Agree 100%. It’s unsettling that of the players who played for Fergie only Rooney, RvP, and De Gea are assured a spot in the team. De Gea is not a leader and LVG didn’t pick RvP over Rooney. Frankly I think Blackett might be forced to become a leader by default. Tough learning curve though.

Excellent article. Been banging on about leadership since last year. There isnt a natural leader at the club. There isnt a bone in Rooneys body that suggests leadership in my view. He has a good record of achievement at United but his head is one of the first to go when things dont go his way. In fact, I would put my head on the block and say that the captaincy will be removed from him by the end of the season. Van Gall is no fool. I think he made a mistake appointing him, which he now realises, but he will rectify it quickly.
If he wants a captain that leads by example, I would give it to Di Maria. Failing that, he needs to buy a combative captain, one of Vidal or Strootman.

There are no born leaders. Leadership is learned and the earlier we trained our versatile Rooney to be one the better. Let’s stop complaining and help him to be a great leader we desire him to be. Anyway try Rooney at central defense to organise the leaky back-line. Remember Mascherano.

What is it with Fergie, Moyes and Van Gaal? The Center-back position has always been one of trademark staples in keeping clean sheets and minimum goals given away in a season. Yet all three Managers have failed in the last three seasons to bring in strong, dominating center-back protection. Now we are playing the price again. Why didn’t we get Mangala when Moyes was in charge? His name was linked with us all last season and he was still available this Summer but we left it too late and let City steal him under our very noses.

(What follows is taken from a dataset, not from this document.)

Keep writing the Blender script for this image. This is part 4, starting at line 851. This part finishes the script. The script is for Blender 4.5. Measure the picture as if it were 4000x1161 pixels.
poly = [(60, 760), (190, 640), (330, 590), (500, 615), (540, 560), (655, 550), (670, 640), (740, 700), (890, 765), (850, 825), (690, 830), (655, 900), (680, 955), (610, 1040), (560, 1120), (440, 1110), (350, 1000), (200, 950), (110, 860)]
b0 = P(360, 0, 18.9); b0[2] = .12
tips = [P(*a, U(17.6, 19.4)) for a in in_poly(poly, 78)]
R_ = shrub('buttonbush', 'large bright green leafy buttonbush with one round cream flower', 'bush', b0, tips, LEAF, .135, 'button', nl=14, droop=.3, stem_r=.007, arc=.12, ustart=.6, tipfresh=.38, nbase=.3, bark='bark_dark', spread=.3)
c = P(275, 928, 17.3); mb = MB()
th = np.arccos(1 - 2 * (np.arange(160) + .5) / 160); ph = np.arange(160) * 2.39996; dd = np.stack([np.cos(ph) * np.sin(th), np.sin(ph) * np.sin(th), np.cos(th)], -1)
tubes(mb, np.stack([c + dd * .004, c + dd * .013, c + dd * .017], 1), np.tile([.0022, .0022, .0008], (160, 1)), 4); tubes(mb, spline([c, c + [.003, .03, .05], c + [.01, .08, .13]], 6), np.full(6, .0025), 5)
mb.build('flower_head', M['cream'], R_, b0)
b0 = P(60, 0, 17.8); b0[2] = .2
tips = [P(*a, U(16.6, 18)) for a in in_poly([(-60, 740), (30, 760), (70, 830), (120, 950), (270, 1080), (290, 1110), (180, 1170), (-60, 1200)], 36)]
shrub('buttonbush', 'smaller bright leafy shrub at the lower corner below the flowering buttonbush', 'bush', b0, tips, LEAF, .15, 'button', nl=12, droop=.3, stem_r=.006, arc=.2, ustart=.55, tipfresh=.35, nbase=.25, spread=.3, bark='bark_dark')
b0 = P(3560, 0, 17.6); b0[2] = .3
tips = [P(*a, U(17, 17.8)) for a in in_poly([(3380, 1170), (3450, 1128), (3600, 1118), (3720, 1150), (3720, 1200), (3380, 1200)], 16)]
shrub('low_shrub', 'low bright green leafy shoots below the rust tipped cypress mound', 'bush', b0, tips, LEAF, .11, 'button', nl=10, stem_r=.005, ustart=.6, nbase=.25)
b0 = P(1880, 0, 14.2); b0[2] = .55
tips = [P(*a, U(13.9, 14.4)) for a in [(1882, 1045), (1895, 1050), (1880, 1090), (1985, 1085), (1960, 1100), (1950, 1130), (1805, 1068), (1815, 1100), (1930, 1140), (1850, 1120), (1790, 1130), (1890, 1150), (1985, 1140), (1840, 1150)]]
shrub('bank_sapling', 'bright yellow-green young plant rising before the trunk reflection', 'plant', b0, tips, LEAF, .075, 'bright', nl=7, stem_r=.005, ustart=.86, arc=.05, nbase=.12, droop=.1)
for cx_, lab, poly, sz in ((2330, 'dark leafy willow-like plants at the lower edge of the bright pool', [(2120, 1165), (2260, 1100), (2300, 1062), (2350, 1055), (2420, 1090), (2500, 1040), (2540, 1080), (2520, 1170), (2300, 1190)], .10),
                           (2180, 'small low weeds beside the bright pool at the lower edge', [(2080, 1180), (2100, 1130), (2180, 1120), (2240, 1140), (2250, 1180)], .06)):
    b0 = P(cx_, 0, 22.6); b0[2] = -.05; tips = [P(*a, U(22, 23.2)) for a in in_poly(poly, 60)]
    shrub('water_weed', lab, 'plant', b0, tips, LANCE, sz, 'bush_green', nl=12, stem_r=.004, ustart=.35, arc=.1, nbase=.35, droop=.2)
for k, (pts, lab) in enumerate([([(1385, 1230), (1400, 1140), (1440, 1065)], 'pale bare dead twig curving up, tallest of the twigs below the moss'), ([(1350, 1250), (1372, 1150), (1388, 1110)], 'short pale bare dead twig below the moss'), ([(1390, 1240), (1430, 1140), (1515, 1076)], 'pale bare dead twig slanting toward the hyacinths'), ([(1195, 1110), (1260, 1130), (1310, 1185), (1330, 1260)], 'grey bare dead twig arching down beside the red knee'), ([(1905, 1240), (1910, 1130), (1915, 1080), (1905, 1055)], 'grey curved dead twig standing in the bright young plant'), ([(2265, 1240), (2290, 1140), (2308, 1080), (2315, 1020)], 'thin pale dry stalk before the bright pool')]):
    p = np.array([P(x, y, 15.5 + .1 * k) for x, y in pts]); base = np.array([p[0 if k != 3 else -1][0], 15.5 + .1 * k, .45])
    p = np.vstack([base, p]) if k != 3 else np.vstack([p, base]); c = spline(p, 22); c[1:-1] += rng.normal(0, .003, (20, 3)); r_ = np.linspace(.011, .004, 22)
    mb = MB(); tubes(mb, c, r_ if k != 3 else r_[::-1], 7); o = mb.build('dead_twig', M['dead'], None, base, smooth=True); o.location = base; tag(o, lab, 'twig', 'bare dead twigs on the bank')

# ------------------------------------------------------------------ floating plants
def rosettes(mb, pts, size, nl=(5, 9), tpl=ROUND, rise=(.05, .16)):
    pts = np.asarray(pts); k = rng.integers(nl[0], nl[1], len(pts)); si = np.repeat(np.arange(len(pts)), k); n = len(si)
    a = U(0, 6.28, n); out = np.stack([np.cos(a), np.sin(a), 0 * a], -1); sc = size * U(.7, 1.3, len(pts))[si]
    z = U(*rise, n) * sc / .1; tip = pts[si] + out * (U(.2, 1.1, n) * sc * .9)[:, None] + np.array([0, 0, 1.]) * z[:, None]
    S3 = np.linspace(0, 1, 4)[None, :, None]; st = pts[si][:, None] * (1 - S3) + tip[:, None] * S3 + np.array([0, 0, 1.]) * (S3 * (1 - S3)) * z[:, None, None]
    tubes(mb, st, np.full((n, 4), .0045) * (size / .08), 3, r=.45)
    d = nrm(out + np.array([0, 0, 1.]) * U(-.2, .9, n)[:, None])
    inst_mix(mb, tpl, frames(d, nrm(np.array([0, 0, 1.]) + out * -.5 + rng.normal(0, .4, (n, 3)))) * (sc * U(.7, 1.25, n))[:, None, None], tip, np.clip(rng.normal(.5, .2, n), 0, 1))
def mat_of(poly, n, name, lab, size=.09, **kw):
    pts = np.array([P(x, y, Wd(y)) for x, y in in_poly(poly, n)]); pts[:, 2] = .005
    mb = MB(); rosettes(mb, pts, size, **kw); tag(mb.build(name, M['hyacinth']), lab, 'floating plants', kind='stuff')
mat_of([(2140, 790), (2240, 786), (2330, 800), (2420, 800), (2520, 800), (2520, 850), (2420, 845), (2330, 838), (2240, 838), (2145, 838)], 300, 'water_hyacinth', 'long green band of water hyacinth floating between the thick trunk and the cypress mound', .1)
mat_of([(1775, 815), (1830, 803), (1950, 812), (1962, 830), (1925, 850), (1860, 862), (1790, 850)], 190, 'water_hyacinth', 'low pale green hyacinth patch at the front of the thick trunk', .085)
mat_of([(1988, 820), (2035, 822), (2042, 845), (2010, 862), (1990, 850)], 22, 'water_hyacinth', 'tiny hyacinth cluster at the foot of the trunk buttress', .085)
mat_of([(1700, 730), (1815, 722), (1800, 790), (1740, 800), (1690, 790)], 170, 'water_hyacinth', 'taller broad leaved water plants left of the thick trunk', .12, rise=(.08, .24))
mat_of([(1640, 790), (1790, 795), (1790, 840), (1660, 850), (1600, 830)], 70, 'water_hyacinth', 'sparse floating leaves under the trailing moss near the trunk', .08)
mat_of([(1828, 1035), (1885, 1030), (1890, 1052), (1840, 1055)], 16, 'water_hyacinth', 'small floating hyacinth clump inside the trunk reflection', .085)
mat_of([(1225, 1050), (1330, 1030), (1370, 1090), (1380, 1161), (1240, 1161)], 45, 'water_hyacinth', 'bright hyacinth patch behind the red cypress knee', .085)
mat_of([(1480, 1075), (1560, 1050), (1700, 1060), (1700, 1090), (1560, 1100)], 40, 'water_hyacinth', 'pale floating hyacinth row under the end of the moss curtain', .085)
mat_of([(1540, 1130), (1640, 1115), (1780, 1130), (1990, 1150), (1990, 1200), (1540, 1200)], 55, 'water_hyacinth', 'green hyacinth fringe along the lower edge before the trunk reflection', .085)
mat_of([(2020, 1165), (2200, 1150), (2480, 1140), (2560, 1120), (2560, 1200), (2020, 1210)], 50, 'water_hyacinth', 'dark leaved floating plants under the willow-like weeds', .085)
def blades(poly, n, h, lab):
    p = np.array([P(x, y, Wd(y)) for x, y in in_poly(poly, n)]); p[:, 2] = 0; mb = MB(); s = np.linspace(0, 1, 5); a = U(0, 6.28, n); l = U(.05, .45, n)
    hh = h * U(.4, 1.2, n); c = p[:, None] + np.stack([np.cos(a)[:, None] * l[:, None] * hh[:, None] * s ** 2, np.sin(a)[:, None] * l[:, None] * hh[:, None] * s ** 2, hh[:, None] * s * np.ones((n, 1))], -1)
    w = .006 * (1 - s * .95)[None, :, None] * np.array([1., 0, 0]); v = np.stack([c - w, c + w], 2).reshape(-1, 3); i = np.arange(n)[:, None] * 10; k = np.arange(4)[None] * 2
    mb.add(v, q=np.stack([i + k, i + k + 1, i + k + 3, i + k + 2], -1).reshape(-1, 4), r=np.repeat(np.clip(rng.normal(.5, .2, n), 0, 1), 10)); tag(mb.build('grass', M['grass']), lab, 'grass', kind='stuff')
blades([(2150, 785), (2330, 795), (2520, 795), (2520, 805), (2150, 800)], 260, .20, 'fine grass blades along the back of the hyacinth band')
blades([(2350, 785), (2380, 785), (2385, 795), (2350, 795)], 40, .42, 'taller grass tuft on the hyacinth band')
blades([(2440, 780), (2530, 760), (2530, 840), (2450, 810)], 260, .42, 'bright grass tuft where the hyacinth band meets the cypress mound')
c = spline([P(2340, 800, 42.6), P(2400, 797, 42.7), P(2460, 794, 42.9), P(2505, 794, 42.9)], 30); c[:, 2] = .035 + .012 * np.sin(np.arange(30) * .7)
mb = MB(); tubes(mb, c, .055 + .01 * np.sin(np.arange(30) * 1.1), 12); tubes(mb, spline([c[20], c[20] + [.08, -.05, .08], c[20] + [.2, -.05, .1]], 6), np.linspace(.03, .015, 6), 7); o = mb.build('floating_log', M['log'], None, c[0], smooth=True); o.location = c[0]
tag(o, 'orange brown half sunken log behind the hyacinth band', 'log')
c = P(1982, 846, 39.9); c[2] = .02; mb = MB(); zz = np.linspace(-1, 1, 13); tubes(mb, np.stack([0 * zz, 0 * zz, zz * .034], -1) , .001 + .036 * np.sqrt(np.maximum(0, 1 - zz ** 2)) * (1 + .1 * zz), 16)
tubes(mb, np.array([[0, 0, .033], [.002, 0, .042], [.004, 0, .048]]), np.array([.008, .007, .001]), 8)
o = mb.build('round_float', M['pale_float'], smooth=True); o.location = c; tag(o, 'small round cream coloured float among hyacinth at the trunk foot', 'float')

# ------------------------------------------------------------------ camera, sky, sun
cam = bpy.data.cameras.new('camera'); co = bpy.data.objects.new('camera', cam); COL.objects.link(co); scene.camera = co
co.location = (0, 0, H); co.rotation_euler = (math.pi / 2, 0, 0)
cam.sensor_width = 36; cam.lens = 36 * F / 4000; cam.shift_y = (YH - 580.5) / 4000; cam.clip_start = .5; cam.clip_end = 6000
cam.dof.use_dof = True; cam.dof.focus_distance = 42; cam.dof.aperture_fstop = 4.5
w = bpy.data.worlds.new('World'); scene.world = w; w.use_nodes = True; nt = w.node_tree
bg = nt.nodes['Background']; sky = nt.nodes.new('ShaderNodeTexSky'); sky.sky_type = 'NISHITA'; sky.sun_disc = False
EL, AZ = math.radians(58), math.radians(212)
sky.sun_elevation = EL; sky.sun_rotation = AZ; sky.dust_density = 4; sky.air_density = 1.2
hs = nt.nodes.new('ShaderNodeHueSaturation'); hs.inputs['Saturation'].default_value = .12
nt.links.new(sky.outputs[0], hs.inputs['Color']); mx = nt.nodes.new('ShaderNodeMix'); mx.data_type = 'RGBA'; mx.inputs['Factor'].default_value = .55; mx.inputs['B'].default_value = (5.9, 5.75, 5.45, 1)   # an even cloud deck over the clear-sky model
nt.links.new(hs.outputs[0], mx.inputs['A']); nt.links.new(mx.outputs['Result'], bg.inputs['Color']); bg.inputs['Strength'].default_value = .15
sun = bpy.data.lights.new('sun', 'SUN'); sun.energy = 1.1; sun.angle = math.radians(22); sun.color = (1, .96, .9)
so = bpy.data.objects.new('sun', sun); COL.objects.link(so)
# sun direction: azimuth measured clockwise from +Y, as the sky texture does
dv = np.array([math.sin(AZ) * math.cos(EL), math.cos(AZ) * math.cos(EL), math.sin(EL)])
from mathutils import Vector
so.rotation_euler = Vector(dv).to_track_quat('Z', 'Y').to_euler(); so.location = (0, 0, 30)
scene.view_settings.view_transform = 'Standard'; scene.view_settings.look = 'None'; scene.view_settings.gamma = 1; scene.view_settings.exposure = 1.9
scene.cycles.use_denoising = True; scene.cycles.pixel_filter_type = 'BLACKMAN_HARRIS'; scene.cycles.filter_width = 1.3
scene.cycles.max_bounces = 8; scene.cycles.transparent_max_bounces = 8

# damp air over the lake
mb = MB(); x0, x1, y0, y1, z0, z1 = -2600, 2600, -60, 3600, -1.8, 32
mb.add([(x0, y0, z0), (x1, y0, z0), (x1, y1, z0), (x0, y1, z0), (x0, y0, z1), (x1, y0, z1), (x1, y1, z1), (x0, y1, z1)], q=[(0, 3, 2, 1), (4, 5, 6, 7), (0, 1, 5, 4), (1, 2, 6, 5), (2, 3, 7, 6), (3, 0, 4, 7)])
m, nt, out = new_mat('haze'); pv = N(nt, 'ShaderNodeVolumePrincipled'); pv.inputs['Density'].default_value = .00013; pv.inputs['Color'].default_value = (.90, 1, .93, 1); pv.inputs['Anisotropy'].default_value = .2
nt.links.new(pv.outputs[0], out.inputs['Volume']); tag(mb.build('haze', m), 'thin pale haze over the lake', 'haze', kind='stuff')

We need defenders yes but we need leader(s) more!! Very well put article and couldn’t agree more… fact I got nostalgic thinking about Keano and what you said is exactly him!
Problem that we face is, there were not many quality defenders on the market this summer and more importantly leadership quality players are hard to find and its hard to bring in a player like that and let him lead the sure it’ll affect the dynamics in the dressing room.
For the situation we are in, LvG needs to groom Rooney worthy of that armband….and buy those players with leadership qualities or cultivate it in players from within
Lastly, my problem during the games is lack of instructions from the coaching staff on the bench….I understand LvG likes to sit and let the game flow but even during the WC…Danny Blind or other coaches would come out and bark their orders….Giggsy is mild mannered too but what about the other coaches?

Are true leaders born not made?

Whilst not wanting to get into the ‘nature versus nurture’ debate, paying a player bucket loads of cash does not in itself make him a good leader. Nor for that matter does it make him a better leader than if he were paid average wages.

Leadership is not just about the personal performance of the captain, it’s also about the spirit and inspiration which any individual can instil or encourage in others.Top sides have leaders all over the pitch, meaning there are leadership qualities being demonstrated throughout a game by several players

Rooney, though a trier as captain, has so far not demonstrated great inspirational leadership qualities; but no one else in the current side has done it either. Perhaps he will become a better captain with experience. When Roy Keane was appointed captain it was controversial because of his reputation of ‘losing it’ in moments of stress as ‘the red mist descended’. Now Keano is seen as an all time great captain. Rightly so, but he got the job at a time when there was leadership all over the pitch in the United team (and a manager at the top of his game). Interestingly enough, when the next generation of young players (eg. Ronaldo) came through, Keane struggled to lead them and ended up slagging them off on in an interview for MUTV.

United is a team being rebuilt from the foundations upwards with its first non-British manager and a shift in culture. Van Gaal has a responsibility to ensure that leadership forms part of the building blocks. Rooney should not be captain/leader in isolation. Giving him ‘special privileges’ and making his the first name on the team sheet guarantees nothing.

The truth is, Rooney is the only tough guy in the team now. I think after a couple of seasons, Jones can be a healthy contender. Rooney deserves the arm and after what he has done for the team and i personally think instead of changing the captain, lvg should groom him into that captain material

Well, all is point’ Ferguson is the main man that kill manchester united, bcus he refuse to bring in quality players when neccessary, in 2012 he called Paul Scholes back to field after he retired when things goes understandable for him… So, he spoiled man u and go, as a manager see Chelsea, R. Madrid, Barca and Man city they have more than enough quality which could make job easier for any other manager to over job.